Ieri sono stati presentati i risultati del rapporto Invalsi 2019. Non entriamo nel merito della discussione su valore e necessità di tali prove, ma vogliamo evidenziare i dati che ne sono usciti.

Non ci sono sostanziali differenze rispetto allo scorso anno. Nei vari gradi del ciclo scolastico, le ragazze e i ragazzi che ottengono risultati “adeguati” o “più elevati” in relazione agli standard indicati a livello nazionale sono il 65,4 per cento in italiano, il 58,3 per cento in matematica, il 51,8 per cento in inglese-reading (B2) e il 35 per cento in inglese-listening.
Uno studente su tre ha problemi di comprensione del testo, in Calabria addirittura uno su due. E’ evidente che moltissimi studenti, allo stato attuale, siano molto indietro e che l’articolo 3 della Costituzione italiana, che prevede che sia compito della repubblica provvedere al pieno sviluppo della persona umana, sia un’utopia.
La scuola pubblica italiana, a cui vengono puntualmente ridotti i fondi, vive uno dei momenti più tragici della storia e la situazione non sembra avere prospettive migliori.

Dal rapporto presentato, però, emerge una situazione ancora più tragica soprattutto nel sud Italia. In Campania, Calabria, Sicilia e Sardegna gli allievi con risultati molto bassi arrivano al 20 per cento, se non al 25 per cento, anche in italiano. Un dato allarmante che evidenzia, qualora non fosse ancora chiara, la differenza impressionante fra nord e sud.
Il direttore generale degli invalsi Roberto Ricci, senza troppi giri di parole, ha affermato: “Possiamo dire che in larga parte del sud ci sono ragazzi che affrontano l’esame di terza media avendo competenze da quinta elementare”.

Dinnanzi a questo drammatico quadro, il progetto di legge sull’autonomia differenziata si rivela un clamoroso errore che porterà alla distruzione di una infrastruttura educativa e democratica già in stato precario.

Il ministro dell’Istruzione Marco Bussetti ha sminuito la gravità della situazione, esaltando senza ombre l’operato del suo ministero. Solo nell’intervento di Carmela Palumbo, a capo del dipartimento per il sistema educativo di istruzione e formazione, sono state nominate alcune delle questioni emergenziali Ha ammesso che i finanziamenti del Pon (Programma operativo nazionale) non sono riusciti a contrastare le disuguaglianze. Ha evidenziato i pessimi risultati della lingua inglese, constatando anche la mancanza di un’adeguata classe docente. Non è raro, infatti, che a insegnare inglese siano maestri e professori che non padroneggiano bene la didattica della materia, ma nemmeno la lingua in modo corretto. Per risolvere il problema relativo alle quattro regioni meridionali ha ipotizzato la creazione di  “conferenze dei servizi” per discutere con le istituzioni territoriali una strategia comune per affrontare questa drammatica condizione. Proposta che cozza con quella sull’autonomia differenziata per Lombardia, Veneto ed Emilia-Romagna.

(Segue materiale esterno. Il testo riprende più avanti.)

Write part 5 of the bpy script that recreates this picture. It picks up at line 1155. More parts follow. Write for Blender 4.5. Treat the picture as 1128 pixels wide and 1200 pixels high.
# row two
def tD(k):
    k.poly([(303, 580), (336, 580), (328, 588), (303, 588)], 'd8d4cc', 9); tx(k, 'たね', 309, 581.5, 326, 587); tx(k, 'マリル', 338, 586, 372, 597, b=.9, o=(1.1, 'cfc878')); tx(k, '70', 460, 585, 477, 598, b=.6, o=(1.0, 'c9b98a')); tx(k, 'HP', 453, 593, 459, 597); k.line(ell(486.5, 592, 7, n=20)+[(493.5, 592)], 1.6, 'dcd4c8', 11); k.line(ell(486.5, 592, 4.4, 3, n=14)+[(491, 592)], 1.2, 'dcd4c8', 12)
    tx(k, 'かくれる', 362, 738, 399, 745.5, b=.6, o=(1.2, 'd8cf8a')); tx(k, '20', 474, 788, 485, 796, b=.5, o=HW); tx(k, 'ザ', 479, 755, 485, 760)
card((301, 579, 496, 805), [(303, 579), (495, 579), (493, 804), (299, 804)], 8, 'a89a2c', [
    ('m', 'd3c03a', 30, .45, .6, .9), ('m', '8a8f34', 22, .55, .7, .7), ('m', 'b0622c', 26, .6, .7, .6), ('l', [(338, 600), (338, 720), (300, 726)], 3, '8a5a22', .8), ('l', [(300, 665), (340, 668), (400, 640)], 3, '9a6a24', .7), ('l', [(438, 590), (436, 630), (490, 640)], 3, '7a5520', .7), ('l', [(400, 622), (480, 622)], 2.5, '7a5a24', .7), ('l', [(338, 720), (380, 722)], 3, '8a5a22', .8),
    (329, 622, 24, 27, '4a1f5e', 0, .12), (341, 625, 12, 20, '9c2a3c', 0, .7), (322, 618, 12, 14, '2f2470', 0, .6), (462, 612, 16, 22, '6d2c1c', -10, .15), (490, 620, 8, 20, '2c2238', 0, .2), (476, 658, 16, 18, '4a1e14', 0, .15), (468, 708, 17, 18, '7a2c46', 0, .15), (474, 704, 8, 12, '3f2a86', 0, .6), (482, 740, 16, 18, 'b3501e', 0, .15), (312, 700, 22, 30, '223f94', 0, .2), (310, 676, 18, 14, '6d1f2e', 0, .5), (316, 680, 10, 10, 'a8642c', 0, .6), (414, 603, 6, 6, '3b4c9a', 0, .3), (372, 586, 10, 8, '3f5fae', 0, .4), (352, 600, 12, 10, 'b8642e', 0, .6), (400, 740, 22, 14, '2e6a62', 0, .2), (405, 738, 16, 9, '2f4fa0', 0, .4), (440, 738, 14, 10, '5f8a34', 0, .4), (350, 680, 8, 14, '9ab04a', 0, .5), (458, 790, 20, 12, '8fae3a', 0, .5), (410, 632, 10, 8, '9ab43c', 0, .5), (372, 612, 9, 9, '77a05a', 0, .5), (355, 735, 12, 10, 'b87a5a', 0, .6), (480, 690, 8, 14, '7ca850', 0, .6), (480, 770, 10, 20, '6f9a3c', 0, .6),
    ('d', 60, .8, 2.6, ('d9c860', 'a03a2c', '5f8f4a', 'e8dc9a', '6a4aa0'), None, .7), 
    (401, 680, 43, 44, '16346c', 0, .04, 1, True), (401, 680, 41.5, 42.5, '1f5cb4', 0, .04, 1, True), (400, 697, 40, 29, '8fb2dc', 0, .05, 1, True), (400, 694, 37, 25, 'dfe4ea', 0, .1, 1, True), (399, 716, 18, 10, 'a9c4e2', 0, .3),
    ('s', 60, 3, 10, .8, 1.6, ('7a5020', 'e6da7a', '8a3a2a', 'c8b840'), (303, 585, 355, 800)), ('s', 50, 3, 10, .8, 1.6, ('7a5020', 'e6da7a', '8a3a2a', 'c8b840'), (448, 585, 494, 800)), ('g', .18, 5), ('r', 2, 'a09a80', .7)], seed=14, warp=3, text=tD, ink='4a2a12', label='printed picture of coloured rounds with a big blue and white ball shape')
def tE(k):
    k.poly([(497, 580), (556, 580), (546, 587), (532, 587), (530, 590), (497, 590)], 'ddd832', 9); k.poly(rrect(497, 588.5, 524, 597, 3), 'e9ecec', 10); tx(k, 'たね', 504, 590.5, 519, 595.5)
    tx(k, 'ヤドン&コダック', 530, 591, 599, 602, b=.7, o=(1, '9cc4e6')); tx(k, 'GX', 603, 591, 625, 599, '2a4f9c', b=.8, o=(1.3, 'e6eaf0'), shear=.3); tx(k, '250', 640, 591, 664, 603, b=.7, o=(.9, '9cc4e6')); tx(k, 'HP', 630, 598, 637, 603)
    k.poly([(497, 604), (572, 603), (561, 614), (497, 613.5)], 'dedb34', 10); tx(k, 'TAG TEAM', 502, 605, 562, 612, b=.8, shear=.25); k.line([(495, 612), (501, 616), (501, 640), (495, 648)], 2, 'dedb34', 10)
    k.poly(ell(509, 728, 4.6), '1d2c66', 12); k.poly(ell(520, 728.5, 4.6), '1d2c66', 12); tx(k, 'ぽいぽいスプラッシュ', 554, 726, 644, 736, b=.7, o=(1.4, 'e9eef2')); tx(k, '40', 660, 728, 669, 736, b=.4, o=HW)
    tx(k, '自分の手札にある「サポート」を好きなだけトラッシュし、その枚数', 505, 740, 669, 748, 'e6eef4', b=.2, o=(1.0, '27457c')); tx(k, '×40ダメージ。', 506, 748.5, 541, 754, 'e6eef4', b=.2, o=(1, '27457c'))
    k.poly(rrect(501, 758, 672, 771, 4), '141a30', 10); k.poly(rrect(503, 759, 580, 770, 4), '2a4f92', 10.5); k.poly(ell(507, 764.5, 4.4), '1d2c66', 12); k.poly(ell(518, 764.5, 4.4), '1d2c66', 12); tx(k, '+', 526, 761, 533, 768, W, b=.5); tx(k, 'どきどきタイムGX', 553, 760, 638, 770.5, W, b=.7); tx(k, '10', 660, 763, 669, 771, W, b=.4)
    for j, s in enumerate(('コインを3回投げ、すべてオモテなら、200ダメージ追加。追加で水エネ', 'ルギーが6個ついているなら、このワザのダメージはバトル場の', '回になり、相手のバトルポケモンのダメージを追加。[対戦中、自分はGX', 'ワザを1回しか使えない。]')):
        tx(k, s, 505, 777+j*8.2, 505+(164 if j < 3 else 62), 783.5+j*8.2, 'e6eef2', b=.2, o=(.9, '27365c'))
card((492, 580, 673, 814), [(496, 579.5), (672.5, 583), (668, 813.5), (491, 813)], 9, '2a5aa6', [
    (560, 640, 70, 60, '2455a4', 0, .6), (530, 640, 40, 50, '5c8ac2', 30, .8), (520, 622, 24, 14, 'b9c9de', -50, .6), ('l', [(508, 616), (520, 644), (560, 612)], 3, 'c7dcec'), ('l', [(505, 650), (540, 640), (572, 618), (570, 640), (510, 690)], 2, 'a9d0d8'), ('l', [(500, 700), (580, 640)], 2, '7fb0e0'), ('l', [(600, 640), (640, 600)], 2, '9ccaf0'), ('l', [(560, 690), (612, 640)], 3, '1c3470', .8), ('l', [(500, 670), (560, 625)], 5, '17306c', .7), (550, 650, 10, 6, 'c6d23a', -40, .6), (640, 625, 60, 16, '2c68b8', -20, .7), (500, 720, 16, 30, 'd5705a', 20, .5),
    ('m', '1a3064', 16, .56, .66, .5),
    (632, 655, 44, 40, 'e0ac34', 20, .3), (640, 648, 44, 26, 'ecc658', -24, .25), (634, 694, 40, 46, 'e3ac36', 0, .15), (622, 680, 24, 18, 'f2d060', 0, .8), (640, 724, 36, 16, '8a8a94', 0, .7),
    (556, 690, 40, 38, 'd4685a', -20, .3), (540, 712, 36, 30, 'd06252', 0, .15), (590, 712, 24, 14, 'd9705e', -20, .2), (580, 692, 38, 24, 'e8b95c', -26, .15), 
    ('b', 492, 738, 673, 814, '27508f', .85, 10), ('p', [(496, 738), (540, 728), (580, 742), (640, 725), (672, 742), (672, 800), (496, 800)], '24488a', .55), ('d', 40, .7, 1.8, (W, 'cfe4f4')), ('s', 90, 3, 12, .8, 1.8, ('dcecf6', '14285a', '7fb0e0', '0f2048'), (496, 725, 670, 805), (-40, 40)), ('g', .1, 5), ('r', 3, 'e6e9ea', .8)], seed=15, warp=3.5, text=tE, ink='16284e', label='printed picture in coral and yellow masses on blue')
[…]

L’analisi di questi dati ci dà lo spunto per evidenziare quanto sia importante che il governo si impegni per non abbandonare la scuola pubblica (e il discorso potrebbe essere esteso anche a sanità e trasporti), in particolare modo al sud. La forbice fra settentrione e meridione si fa sempre più larga e più passa il tempo e più sarà difficile per le regioni del sud Italia ridurre il gap che si è creato con quelle del nord.
Non bisognerà più stupirsi, infatti, se un giorno ad emigrare al nord non saranno solo gli universitari, ma anche i ragazzi delle scuole superiori. E, in un periodo come questo, in cui la migrazione in Italia non viene vista di buon occhio, si rischia seriamente di condurre il paese ad una clamorosa ed ancora più dura guerra fra nord e sud e fra poveri e ricchi.